Records:
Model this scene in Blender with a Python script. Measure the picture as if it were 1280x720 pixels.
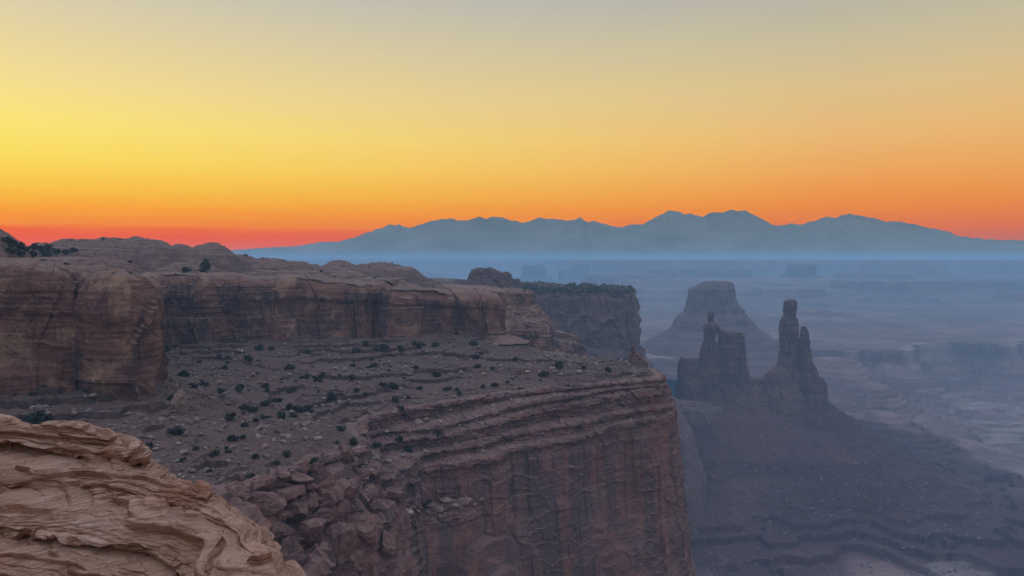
import bpy, math, random
import numpy as np

# ------------------------------------------------------------------ camera, sky, sun, exposure
F = 925.0                    # focal length in pixels of a 1280 wide picture
PITCH = math.atan((360 - 322) / F)
sc = bpy.context.scene
for o in list(bpy.data.objects):
    bpy.data.objects.remove(o)
COL = sc.collection
cd = bpy.data.cameras.new('camera')
cd.sensor_width = 36.0
cd.lens = 36.0 * F / 1280.0
cd.clip_start = 0.1
cd.clip_end = 80000
cam = bpy.data.objects.new('camera', cd)
COL.objects.link(cam)
cam.location = (0, 0, 0)
cam.rotation_euler = (math.pi / 2 - PITCH, 0, 0)
sc.camera = cam
sc.render.engine = 'CYCLES'
cy = sc.cycles
cy.use_denoising = True
cy.max_bounces = 6
cy.diffuse_bounces = 3
cy.volume_bounces = 3
cy.glossy_bounces = 1
cy.use_adaptive_sampling = True
cy.adaptive_threshold = 0.02
sc.view_settings.view_transform = 'Standard'
sc.view_settings.look = 'None'
sc.view_settings.gamma = 1
sc.view_settings.exposure = 0.0
sc.view_settings.use_curve_mapping = False


def lin(r, g, b):
    f = lambda c: c / 255 / 12.92 if c / 255 <= 0.04045 else ((c / 255 + 0.055) / 1.055) ** 2.4
    return (f(r), f(g), f(b), 1)


SUN_AZ = math.radians(-33)      # the glow, left of the view direction (+Y)
SUN_EL = math.radians(1.5)
world = bpy.data.worlds.new('World')
sc.world = world
world.use_nodes = True
wn, wl = world.node_tree.nodes, world.node_tree.links
wn.clear()


class NT:
    """small helper to write node graphs"""
    def __init__(s, tree):
        s.t, s.n, s.l = tree, tree.nodes, tree.links

    def put(s, sock, v):
        if hasattr(v, 'is_output'):
            s.l.new(v, sock)
        elif v is not None:
            sock.default_value = v

    def math(s, op, a, b=None, c=None, clamp=False):
        n = s.n.new('ShaderNodeMath')
        n.operation = op
        n.use_clamp = clamp
        for i, v in enumerate((a, b, c)):
            s.put(n.inputs[i], v)
        return n.outputs[0]

    def vmath(s, op, a, b):
        n = s.n.new('ShaderNodeVectorMath')
        n.operation = op
        s.put(n.inputs[0], a)
        s.put(n.inputs[1], b)
        return n.outputs[0]

    def noise(s, vec, scale, detail=4, rough=0.55, dist=0.0):
        n = s.n.new('ShaderNodeTexNoise')
        s.put(n.inputs['Vector'], vec)
        n.inputs['Scale'].default_value = scale
        n.inputs['Detail'].default_value = detail
        n.inputs['Roughness'].default_value = rough
        n.inputs['Distortion'].default_value = dist
        return n.outputs['Fac']

    def mrange(s, v, a, b, c=0.0, d=1.0, smooth=True):
        n = s.n.new('ShaderNodeMapRange')
        n.interpolation_type = 'SMOOTHSTEP' if smooth else 'LINEAR'
        s.put(n.inputs[0], v)
        for i, q in enumerate((a, b, c, d)):
            n.inputs[i + 1].default_value = q
        return n.outputs[0]

    def mix(s, fac, a, b, mode='MIX'):
        n = s.n.new('ShaderNodeMix')
        n.data_type = 'RGBA'
        n.blend_type = mode
        s.put(n.inputs[0], fac)
        s.put(n.inputs[6], a)
        s.put(n.inputs[7], b)
        return n.outputs[2]

    def ramp(s, fac, stops, interp='LINEAR'):
        n = s.n.new('ShaderNodeValToRGB')
        cr = n.color_ramp
        cr.interpolation = interp
        while len(cr.elements) < len(stops):
            cr.elements.new(0.5)
        for e, (p, c) in zip(cr.elements, stops):
            e.position = p
            e.color = c
        s.put(n.inputs[0], fac)
        return n.outputs[0]


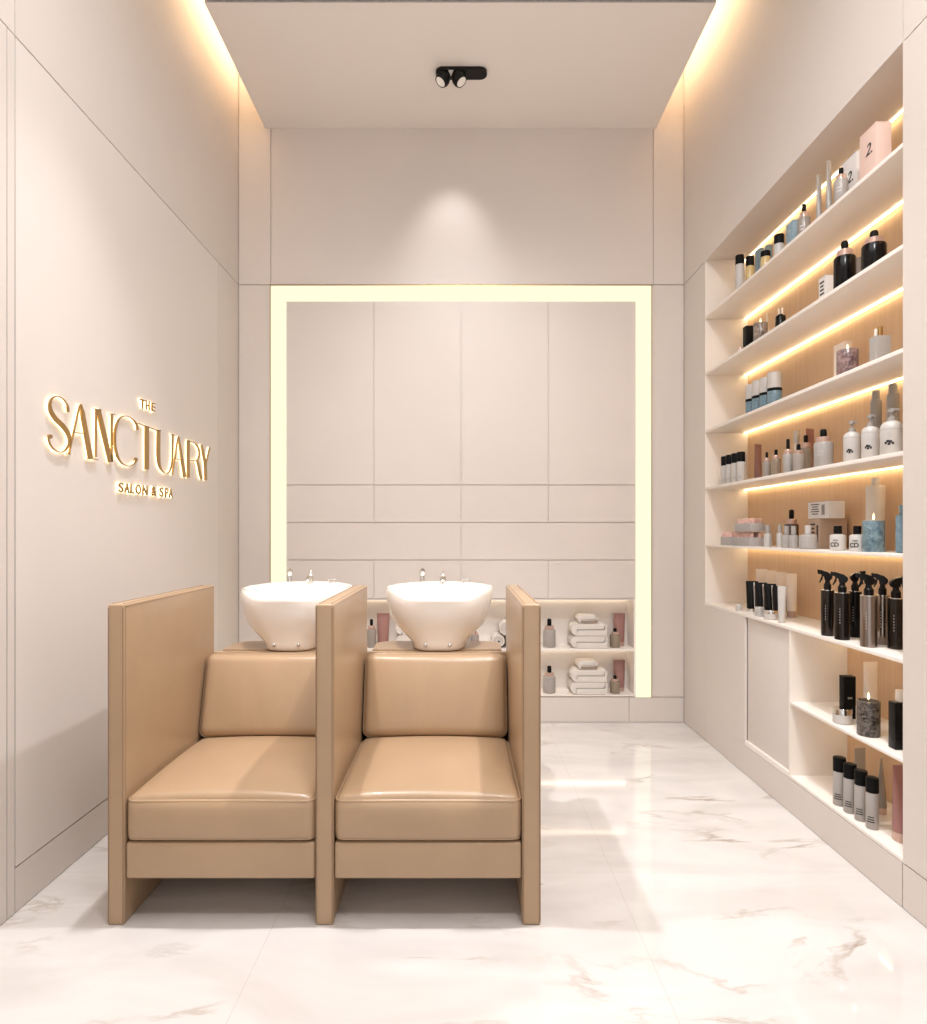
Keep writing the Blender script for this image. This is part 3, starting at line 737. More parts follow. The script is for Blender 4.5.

Request: Nothing but the pictures may be dropped; output the records above exactly.

Task solution:
Model this scene in Blender with a Python script. Measure the picture as if it were 1280x720 pixels.
import bpy, math, random
import numpy as np

# ------------------------------------------------------------------ camera, sky, sun, exposure
F = 925.0                    # focal length in pixels of a 1280 wide picture
PITCH = math.atan((360 - 322) / F)
sc = bpy.context.scene
for o in list(bpy.data.objects):
    bpy.data.objects.remove(o)
COL = sc.collection
cd = bpy.data.cameras.new('camera')
cd.sensor_width = 36.0
cd.lens = 36.0 * F / 1280.0
cd.clip_start = 0.1
cd.clip_end = 80000
cam = bpy.data.objects.new('camera', cd)
COL.objects.link(cam)
cam.location = (0, 0, 0)
cam.rotation_euler = (math.pi / 2 - PITCH, 0, 0)
sc.camera = cam
sc.render.engine = 'CYCLES'
cy = sc.cycles
cy.use_denoising = True
cy.max_bounces = 6
cy.diffuse_bounces = 3
cy.volume_bounces = 3
cy.glossy_bounces = 1
cy.use_adaptive_sampling = True
cy.adaptive_threshold = 0.02
sc.view_settings.view_transform = 'Standard'
sc.view_settings.look = 'None'
sc.view_settings.gamma = 1
sc.view_settings.exposure = 0.0
sc.view_settings.use_curve_mapping = False


def lin(r, g, b):
    f = lambda c: c / 255 / 12.92 if c / 255 <= 0.04045 else ((c / 255 + 0.055) / 1.055) ** 2.4
    return (f(r), f(g), f(b), 1)


SUN_AZ = math.radians(-33)      # the glow, left of the view direction (+Y)
SUN_EL = math.radians(1.5)
world = bpy.data.worlds.new('World')
sc.world = world
world.use_nodes = True
wn, wl = world.node_tree.nodes, world.node_tree.links
wn.clear()


class NT:
    """small helper to write node graphs"""
    def __init__(s, tree):
        s.t, s.n, s.l = tree, tree.nodes, tree.links

    def put(s, sock, v):
        if hasattr(v, 'is_output'):
            s.l.new(v, sock)
        elif v is not None:
            sock.default_value = v

    def math(s, op, a, b=None, c=None, clamp=False):
        n = s.n.new('ShaderNodeMath')
        n.operation = op
        n.use_clamp = clamp
        for i, v in enumerate((a, b, c)):
            s.put(n.inputs[i], v)
        return n.outputs[0]

    def vmath(s, op, a, b):
        n = s.n.new('ShaderNodeVectorMath')
        n.operation = op
        s.put(n.inputs[0], a)
        s.put(n.inputs[1], b)
        return n.outputs[0]

    def noise(s, vec, scale, detail=4, rough=0.55, dist=0.0):
        n = s.n.new('ShaderNodeTexNoise')
        s.put(n.inputs['Vector'], vec)
        n.inputs['Scale'].default_value = scale
        n.inputs['Detail'].default_value = detail
        n.inputs['Roughness'].default_value = rough
        n.inputs['Distortion'].default_value = dist
        return n.outputs['Fac']

    def mrange(s, v, a, b, c=0.0, d=1.0, smooth=True):
        n = s.n.new('ShaderNodeMapRange')
        n.interpolation_type = 'SMOOTHSTEP' if smooth else 'LINEAR'
        s.put(n.inputs[0], v)
        for i, q in enumerate((a, b, c, d)):
            n.inputs[i + 1].default_value = q
        return n.outputs[0]

    def mix(s, fac, a, b, mode='MIX'):
        n = s.n.new('ShaderNodeMix')
        n.data_type = 'RGBA'
        n.blend_type = mode
        s.put(n.inputs[0], fac)
        s.put(n.inputs[6], a)
        s.put(n.inputs[7], b)
        return n.outputs[2]

    def ramp(s, fac, stops, interp='LINEAR'):
        n = s.n.new('ShaderNodeValToRGB')
        cr = n.color_ramp
        cr.interpolation = interp
        while len(cr.elements) < len(stops):
            cr.elements.new(0.5)
        for e, (p, c) in zip(cr.elements, stops):
            e.position = p
            e.color = c
        s.put(n.inputs[0], fac)
        return n.outputs[0]


Keep writing the Blender script for this image. This is part 3, starting at line 737. More parts follow. The script is for Blender 4.5.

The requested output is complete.